Gary Barwin's WWII-era novel Nothing the Same, Everything Haunted balances heavy subjects with hope and humour
CBC Radio | Posted: December 24, 2021 3:28 PM | Last Updated: December 24, 2021
Gary Barwin is a composer, multimedia artist and the author of more than two dozen books for adults and children in both poetry and prose. In short, Gary Barwin is a creator and his latest novel Nothing the Same, Everything Haunted is a creation unto itself.
Nothing the Same, Everything Haunted is a novel that explores genocide, persecution, colonialism and masculinity. In it we follow Motl, a middle-aged, poor, nerdy, Jewish man who had his testicles shot off as a youth in the First World War. He lives a quiet life at home with his shrewd and shrewish mom, losing himself in the masculine fantasy world of cowboy novels — novels equally loved by Hitler, whose troops are out to exterminate people like Motl.

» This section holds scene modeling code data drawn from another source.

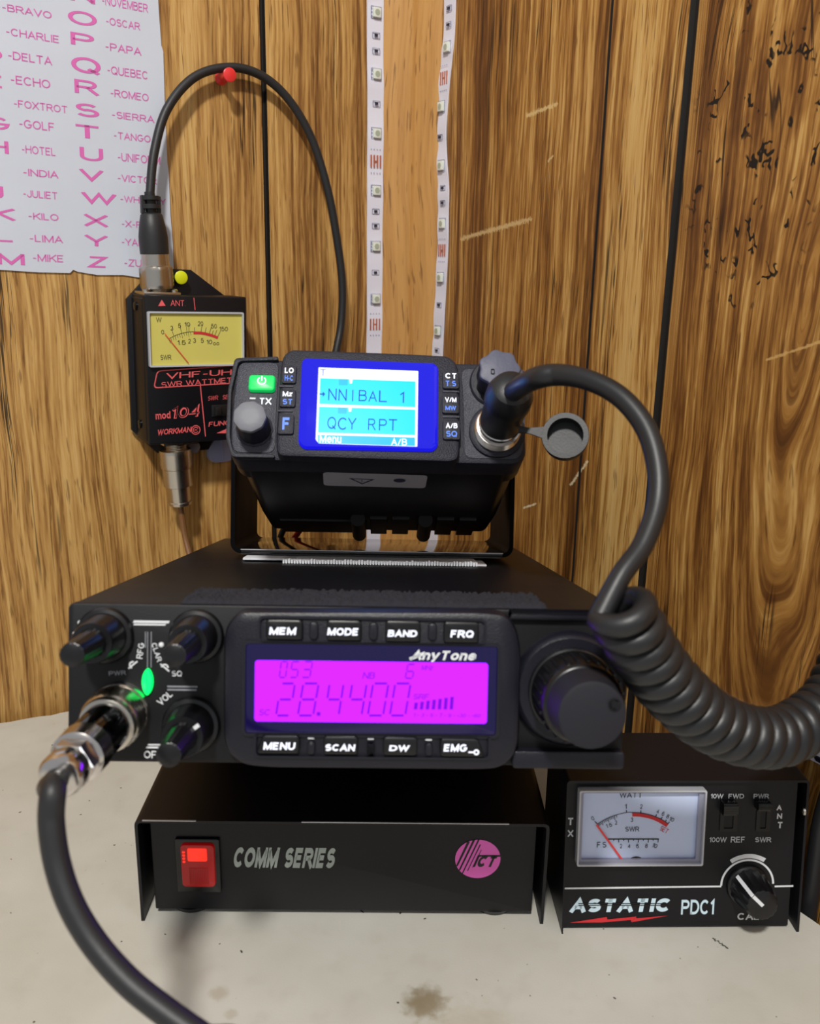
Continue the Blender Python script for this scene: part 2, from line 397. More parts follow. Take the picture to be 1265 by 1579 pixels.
_gc = {}
def _e(cx, cy, rx, ry, a0, a1, n=9): return [(cx+rx*cos(radians(a0+(a1-a0)*k/n)), cy+ry*sin(radians(a0+(a1-a0)*k/n))) for k in range(n+1)]
def _font():
    E = _e; O = lambda w, h=1: E(w/2, h/2, w/2, h/2, 90, 450, 22)
    G = {
     'A': (.74, [[(0, 0), (.37, 1), (.74, 0)], [(.13, .32), (.61, .32)]]),
     'B': (.66, [[(0, .54), (.4, .54)]+E(.4, .77, .2, .23, -90, 90)+[(0, 1), (0, 0), (.42, 0)]+E(.42, .27, .24, .27, -90, 90)+[(.3, .54)]]),
     'C': (.74, [E(.38, .5, .38, .5, 42, 318, 18)]),
     'D': (.72, [[(0, 0), (0, 1), (.3, 1)]+E(.3, .5, .42, .5, 90, -90, 14)+[(0, 0), (0, .1)]]),
     'E': (.6, [[(.6, 1), (0, 1), (0, 0), (.6, 0)], [(0, .52), (.54, .52)]]),
     'F': (.58, [[(.58, 1), (0, 1), (0, 0)], [(0, .5), (.5, .5)]]),
     'G': (.78, [E(.39, .5, .39, .5, 45, 330, 18)+[(.77, .45), (.42, .45)]]),
     'H': (.7, [[(0, 0), (0, 1)], [(.7, 0), (.7, 1)], [(0, .53), (.7, .53)]]),
     'I': (.0, [[(0, 0), (0, 1)]]),
     'J': (.5, [[(.5, 1), (.5, .28)]+E(.25, .28, .25, .28, 0, -180, 9)+[(0, .34)]]),
     'K': (.68, [[(0, 0), (0, 1)], [(.66, 1), (0, .36)], [(.24, .58), (.68, 0)]]),
     'L': (.54, [[(0, 1), (0, 0), (.54, 0)]]),
     'M': (.84, [[(0, 0), (0, 1)], [(.84, 0), (.84, 1)], [(0, 1), (.42, .04), (.84, 1)]]),
     'N': (.7, [[(0, 0), (0, 1)], [(0, 1), (.7, 0)], [(.7, 0), (.7, 1)]]),
     'O': (.8, [O(.8)]),
     'P': (.66, [[(0, 0), (0, 1), (.38, 1)]+E(.38, .73, .27, .27, 90, -90)+[(0, .46)]]),
     'Q': (.8, [O(.8), [(.48, .24), (.8, -.06)]]),
     'R': (.7, [[(0, 0), (0, 1), (.4, 1)]+E(.4, .74, .26, .26, 90, -90)+[(0, .48)], [(.38, .48), (.7, 0)]]),
     'S': (.64, [E(.32, .745, .28, .255, 30, 255, 12)+E(.33, .27, .31, .27, 88, -150, 13)]),
     'T': (.7, [[(0, 1), (.7, 1)], [(.35, 1), (.35, 0)]]),
     'U': (.68, [[(0, 1), (0, .32)]+E(.34, .32, .34, .32, 180, 360, 12)+[(.68, 1)]]),
     'V': (.74, [[(0, 1), (.37, 0), (.74, 1)]]),
     'W': (1.08, [[(0, 1), (.27, 0), (.54, 1), (.81, 0), (1.08, 1)]]),
     'X': (.7, [[(0, 0), (.7, 1)], [(0, 1), (.7, 0)]]),
     'Y': (.72, [[(0, 1), (.36, .45), (.72, 1)], [(.36, .45), (.36, 0)]]),
     'Z': (.66, [[(0, 1), (.66, 1), (0, 0), (.66, 0)]]),
     '0': (.56, [O(.56)]),
     '1': (.24, [[(0, .76), (.24, 1), (.24, 0)]]),
     '2': (.56, [E(.28, .72, .28, .28, 165, -35, 11)+[(0, 0), (.56, 0)]]),
     '3': (.56, [E(.27, .76, .24, .24, 160, -90, 11), E(.27, .27, .29, .27, 90, -160, 11)]),
     '4': (.6, [[(.44, 0), (.44, 1), (0, .3), (.6, .3)]]),
     '5': (.56, [[(.5, 1), (.1, 1), (.04, .5)]+E(.27, .33, .29, .33, 130, -155, 12)]),
     '6': (.56, [E(.28, .32, .28, .32, 180, -180, 16), [(0, .34)]+E(.3, .62, .3, .38, 190, 40, 8)]),
     '7': (.54, [[(0, 1), (.54, 1), (.2, 0)]]),
     '8': (.56, [E(.28, .77, .23, .23, 90, 450, 14), E(.28, .27, .28, .27, 90, 450, 16)]),
     '9': (.56, [E(.28, .68, .28, .32, 0, 360, 16), [(.56, .66)]+E(.26, .38, .3, .38, 10, -140, 8)]),
     '-': (.34, [[(0, .4), (.34, .4)]]), '+': (.4, [[(0, .4), (.4, .4)], [(.2, .2), (.2, .6)]]), '.': (.04, [[(0, 0), (.04, 0)]]), '/': (.4, [[(0, -.05), (.4, 1.05)]]), ' ': (.22, []),
     '&': (.8, [[(.8, 0), (.2, .62)]+E(.33, .8, .19, .2, 200, -40, 10)+[(.1, .4)]+E(.27, .24, .27, .24, 130, 270, 8)+[(.5, .1), (.74, .46)]]),
     'a': (.5, [E(.24, .36, .24, .36, 0, 360, 14), [(.5, .72), (.5, 0)]]),
     'd': (.52, [E(.25, .36, .25, .36, 0, 360, 14), [(.52, 1), (.52, 0)]]),
     'e': (.54, [[(.02, .38), (.52, .38)]+E(.27, .36, .26, .36, 0, 320, 14)]),
     'm': (.84, [[(0, 0), (0, .72)], [(0, .5)]+E(.21, .5, .21, .22, 180, 0, 8)+[(.42, 0)], [(.42, .5)]+E(.63, .5, .21, .22, 180, 0, 8)+[(.84, 0)]]),
     'n': (.46, [[(0, 0), (0, .72)], [(0, .48)]+E(.23, .48, .23, .24, 180, 0, 8)+[(.46, 0)]]),
     'o': (.54, [E(.27, .36, .27, .36, 90, 450, 16)]),
     'u': (.46, [[(0, .72), (0, .24)]+E(.23, .24, .23, .24, 180, 360, 8), [(.46, .72), (.46, 0)]]),
     'y': (.52, [[(0, .72), (.27, .02)], [(.52, .72), (.2, -.26), (.04, -.26)]]),
     'z': (.46, [[(0, .72), (.46, .72), (0, 0), (.46, 0)]]),
    }
    return G
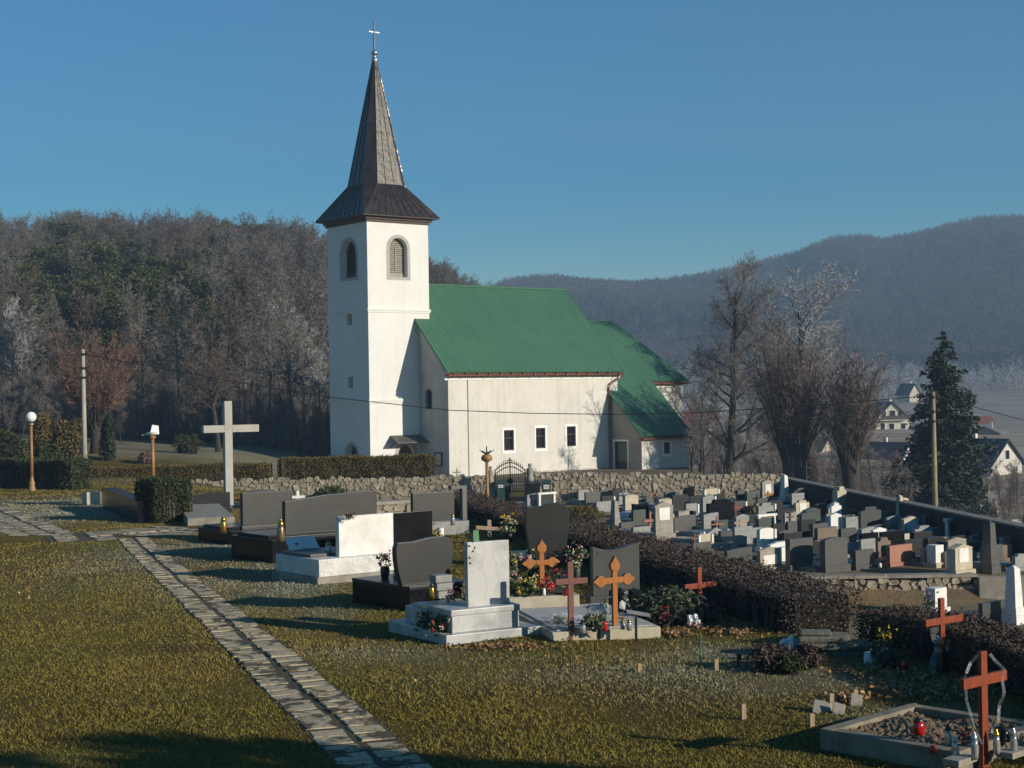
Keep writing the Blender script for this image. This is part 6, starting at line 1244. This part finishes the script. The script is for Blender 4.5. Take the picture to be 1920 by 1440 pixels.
# planter grave
zp = P8.z+H8
bouquet(960, 1112, 46, 44, [PETP, PETW], 'pink and white artificial flowers at the left of the planter grave', zp, 150); bouquet(993, 1106, 52, 66, [PETV, PETP, PETW], 'tall violet and pink flower heap left of the orange cross', zp, 190); bouquet(990, 1117, 44, 32, [PETW, PETY], 'cream yellow wreath at the front of the planter grave', zp, 150, 'flower_wreath', 9)
bouquet(1020, 1114, 44, 26, [PETR, PETR, PETR], 'bright red flowers at the foot of the orange cross', zp, 40); bouquet(1052, 1104, 40, 62, [PETR, mat('pink_ribbon', (.62, .06, .14), .4)], 'red and pink ribboned bouquet right of the orange cross', zp, 60); bag(1055, 1090, 24, 20, WHITE, 'white satin bow on the ribboned bouquet', zp, 'satin_bow', 'ribbon')
lantern(1020, 1103, 1116, PLAST_W, 'small white candle at the front of the planter grave', zp, 7, False); lantern(1035, 1090, 1110, RED, 'red lantern between flowers and ribboned bouquet', zp, 10); lantern(1062, 1100, 1116, RED, 'red lantern at the right end of the planter grave', zp, 10)
vase(1082, 1062, 1085, GRANM, 'grey vase with cream lilies behind the brown cross', gnd(1080, 1130).z+.55, 13, [PETW, PETP], 40)
# white grit grave
zg = P7.z+H7+.02
bag(1058, 1174, 70, 26, FILM, 'crumpled clear foil wrapping at the foot of the brown cross', zg, 'crumpled_foil', 'foil'); bouquet(1050, 1170, 40, 14, [PETW, PETP], 'faded flowers under the clear foil', zg); lantern(1093, 1164, 1188, SILV, 'clear glass lantern with black cap right of the brown cross', zg, 12, True, BLACKP); bouquet(1112, 1182, 40, 34, [PETW], 'green and cream flower bunch between the two crosses', zg, 170); lantern(1134, 1158, 1183, RED, 'red glass lantern before the cross with pointed arms', zg, 12)
bag(1140, 1166, 30, 36, FILM, 'clear foil cone wrapped round a bouquet by the cross with pointed arms', zg, 'crumpled_foil', 'foil'); bouquet(1136, 1166, 24, 40, [PETW], 'white flowers in the clear foil cone', zg, 120); bouquet(1165, 1168, 16, 14, [mat('orange_petals', (.65, .2, .02), .6)], 'single orange flower behind the cross with pointed arms', zg, 20); lantern(1168, 1162, 1180, SILV, 'small glass lantern right of the cross with pointed arms', zg, 10); lantern(1180, 1160, 1182, SILV, 'taller glass lantern at the right end of the grit grave', zg, 11)
an_ = thing('anthurium_stem', 'white flag shaped flower on a thin stem beside the cross with pointed arms', 'flower', onz(1168, 1172, zg)); mb = MB(); mb.tube([(0, 0, 0), (.01, 0, .2), (-.03, 0, .38)], .004, 4); mb.build('stem', LEAFG, an_); mb = MB(); mb.slab([(-.05, 0, .25), (.03, -.02, .22), (.05, 0, .32), (0, .01, .36), (-.04, 0, .34)], (0, .01, 0)); mb.build('white_flag', WHITE, an_)
sg2 = thing('small_signpost', 'low black stake carrying a tilted pale board at the end of the grit grave', 'sign', gnd(1193, 1202)); mb = MB(); mb.box(-.018, .018, 0, .03, -.2, .34); mb.build('stake', IRON, sg2); mb = MB(); mb.slab([(-.13, -.02, .40), (.2, -.02, .34), (.2, .1, .36), (-.13, .1, .42)], (0, 0, .02)); mb.build('board', GRANL, sg2)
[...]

He sets out on a quest for ultimate revenge against the Nazis and travels across war-ravaged Europe on a journey full of narrow escapes, the horrors of the Holocaust — and jokes.
Gary Barwin is based in Hamilton, Ont. He spoke to Shelagh Rogers about writing Nothing the Same, Everything Haunted.
When we enter the story, the Germans are about to arrive in Vilnius — and Motl is sitting in a barber's chair. He suddenly has an epiphany about what he's got to do. What is it that Motl realizes?
He has spent his life being passive and fantasizing about being a cowboy. He's dealing with the reality of not taking agency over his life. He's been avoiding anti-Semitism, which has been a presence in his life for decades. He fantasizes like Don Quixote: he's imagining being a knight; he's fantasizing about being a cowboy. He's imagining he's this tough guy who doesn't say much but who's brave and courageous. And finally, he decides it's actually time to do something and to seize the day, as it were.
He's imagining he's this tough guy who doesn't say much, who's brave and courageous. And finally, he decides it's actually time to do something and to seize the day as it were.
The Holocaust has started, there's all this death and destruction, and he decides that he should seize life — and in this case, 20 years after his testicles were shot off in the Swiss mountains.
He's going to try and create life in the face of all of this death, as one does, right?
You chose Lithuania for the setting of your story. Why Lithuania?
I wanted to look into my family's background; all my grandparents came from Lithuania and they left before the war. Some of the terrible things that happened in the book happened to them. So my family is from there and I really wanted to look into my family's history.
My grandparents never spoke about it. Everybody had been killed: all of the parents, their brothers and sisters, everything. They were not able to speak about it, though it clearly informed their life. I wanted to understand what they were going through — and where I come from.
I think, like my character, I needed to face up to and look hard at what happened to my family.
The Holocaust in the Baltics and in Lithuania isn't known very much. We know a lot about death camps in Poland and other places, but we don't know so much about Lithuania and the way things happened there, both in terms of the complicity of Lithuanians and also just the way that the killing happened. It's all awful and unspeakable. But one has to look at that.
Like my character, I needed to face up to and look hard at what happened to my family.
The protagonist, Motl, is so wild and addresses a lot of what happens through humour. What are jokes doing among these calamities?
Humour does a lot of things. Humour serves to unpack, to help, and to give you a new way of looking at things. Often in sermons, rabbis will begin with a joke as a way of starting the conversation — as a way of pulling the carpet out from you so you can look at things in a new way. You need to use all the resources and all the technologies of storytelling and humanity that we have, including humour.
Humour is a way of unpacking it. And it's also a way not only for the reader, but for the people to somehow make it through.
I'm not making fun of it. Humour is a way of unpacking it. It's also a way, not only for the reader, but for the people to somehow make it through.
To me, humour gives them energy. It gives them agency. They're the ones who are somehow able to stand there and tell a joke. Sometimes people are perhaps scared that, by not being solemn, you're not giving it respect.
Actually, it's the opposite.
This conversation has been edited for length and clarity.